Leaving health care up to the individual doesn’t work, in large part, because individuals aren’t made accountable.

Alas, there will be blowback arguing the intrusiveness of government and civil rights, but how else do you enact real behavior change?

Leaving it up to the individual doesn’t work, in large part, because individuals aren’t made accountable. If you want more real change, I would advocate more radical (and controversial) ideas that hold individuals accountable.

If you choose to eat unhealthily, you should bear the consequences. Health insurance should not just incentivize healthy behavior (decreasing your rate if you lose weight or your blood pressure and blood sugar numbers are controlled) but also penalize unhealthy behavior (increase your rate for weight gain and uncontrolled numbers).

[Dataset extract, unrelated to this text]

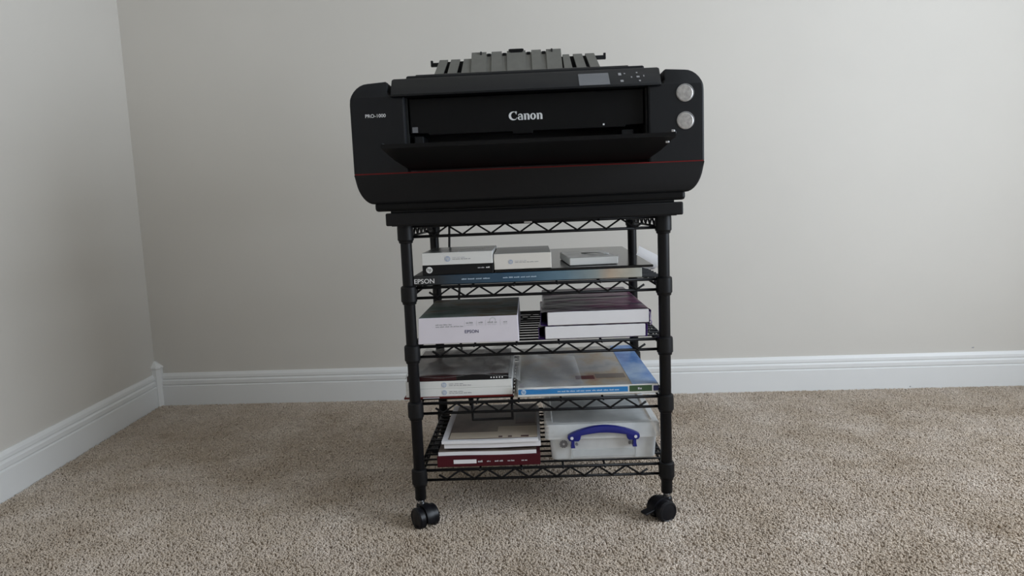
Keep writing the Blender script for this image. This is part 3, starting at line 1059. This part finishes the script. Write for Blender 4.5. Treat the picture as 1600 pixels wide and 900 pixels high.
# --- third shelf
Z = DECK[2]
b = empty('photo_paper_box', (-0.15, 0.14, Z), 'tall white box with dark blue EPSON lettering and a green landscape picture on top', 'box')
bm = box(-0.2625, -0.0405, -0.004, 0.292, Z, 0.4735, 0.001, 1)
for v in bm.verts:
    if v.co.z > Z + 0.03: v.co.x += 0.0030 if v.co.x < -0.15 else -0.0015
bm.normal_update()
for f_ in bm.faces:
    if f_.normal.z > 0.9: f_.material_index = 1
obj('carton', bm, [M['card_lilac'], M['photo_green']], b)
obj('lettering', text_bm('EPSON', -0.1585, -0.1285, 0.4375, 0.4445, -0.004, 0.0004, 0.008), M['ink_navy'], b)
obj('fine_print', word_bars(-0.222, -0.185, 0.4565, 0.4590, -0.004, 4, 11), M['ink_gray'], b)
obj('fine_print', word_bars(-0.222, -0.160, 0.4520, 0.4545, -0.004, 7, 12), M['ink_gray'], b)
for k, (x0, x1) in enumerate(((-0.155, -0.138), (-0.1275, -0.117), (-0.108, -0.086), (-0.073, -0.064))):
    obj('fine_print', word_bars(x0, x1, 0.4585, 0.4620, -0.004, 2, 13 + k), M['ink_gray'], b)
    obj('fine_print', word_bars(x0, x1, 0.4550, 0.4565, -0.004, 2, 23 + k), M['ink_pale'], b)
for x in (-0.1585, -0.1320, -0.1125, -0.0800):
    obj('divider', box(x, x + 0.0006, -0.0043, -0.004, 0.4525, 0.4655), M['ink_pale'], b)
bm = bmesh.new()
crescent(bm, -0.004, 0.0003, (-0.0965, 0.4630), (0.0075, 0.0085), (-0.0965, 0.4625), (0.0055, 0.006), 0, 180, lambda p: p)
obj('print_mark', bm, M['ink_pale'], b)


def ream(label, x0, x1, z0, z1, top, side, y1):
    b = empty('paper_ream', ((x0 + x1) / 2, y1 / 2, z0), label, 'paper ream')
    obj('paper', box(x0 + 0.0016, x1 - 0.0016, 0.0, y1 - 0.002, z0 + 0.0012, z1 - 0.0013, 0.0012, 1), M['paper'], b)
    # wrapper: open-ended sleeve with a crumpled front rim
    rnd = random.Random(int(x0 * 1e4) + int(z0 * 1e4))
    outl = rrect(x0 - 0.003, x1 + 0.001, z0 + 0.0001, z1, 0.004, 3)
    dense = []
    for i in range(len(outl)):
        a_, b_ = Vector(outl[i]), Vector(outl[(i + 1) % len(outl)])
        kk = max(1, int((b_ - a_).length / 0.012))
        dense += [a_.lerp(b_, t / kk) for t in range(kk)]
    ys = [0.0, 0.012, 0.04, 0.1, 0.2, y1]
    bulge = (-0.0095, -0.0100, -0.0080, -0.0040, 0.0, 0.0)
    bm = bmesh.new()
    rows = []
    for j, y in enumerate(ys):
        row = []
        for p in dense:
            yy, dx = y, 0.0
            if j == 0:
                yy += rnd.uniform(-0.001, 0.004)
                dx = rnd.uniform(-0.003, 0.0015) if abs(p.x - x0) < 0.01 or abs(p.x - x1) < 0.01 else 0.0
                if abs(p.x - x1) < 0.01: dx = rnd.uniform(0, 0.003)
            elif 0 < j < 5 and abs(p.x - x0) < 0.006:
                dx = rnd.uniform(-0.0015, 0.001)
            if abs(p.x - x0) < 0.006 and z0 + 0.001 < p.y < z1 - 0.001:
                dx += bulge[j]
            row.append(bm.verts.new((p.x + dx, yy, p.y)))
        rows.append(row)
    n = len(dense)
    for p, q in zip(rows[:-1], rows[1:]):
        for i in range(n):
            f_ = bm.faces.new((p[i], p[(i + 1) % n], q[(i + 1) % n], q[i]))
            c = f_.calc_center_median()
            f_.material_index = 0 if c.z > z1 - 0.003 else 1
    bm.faces.new(rows[-1])
    obj('wrapper', bm, [top, side], b, smooth=0.8)
    return b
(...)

I would advocate the same accountability for smoking: Feel free to smoke, but you understand the risk and waive the right for insurance covering any future smoking-related health problems. Car insurance discriminates against bad drivers. Life insurance discriminates against older people. Why can’t health insurance discriminate against unhealthy people? That’s accountability.

Alright now, don’t get all upset. I’m just throwing ideas out there to start a conversation.

The point is we need to think outside of the box. Yes, it will rub a lot of people the wrong way, but change is uncomfortable. The problem is, being unhealthy is what’s become too comfortable.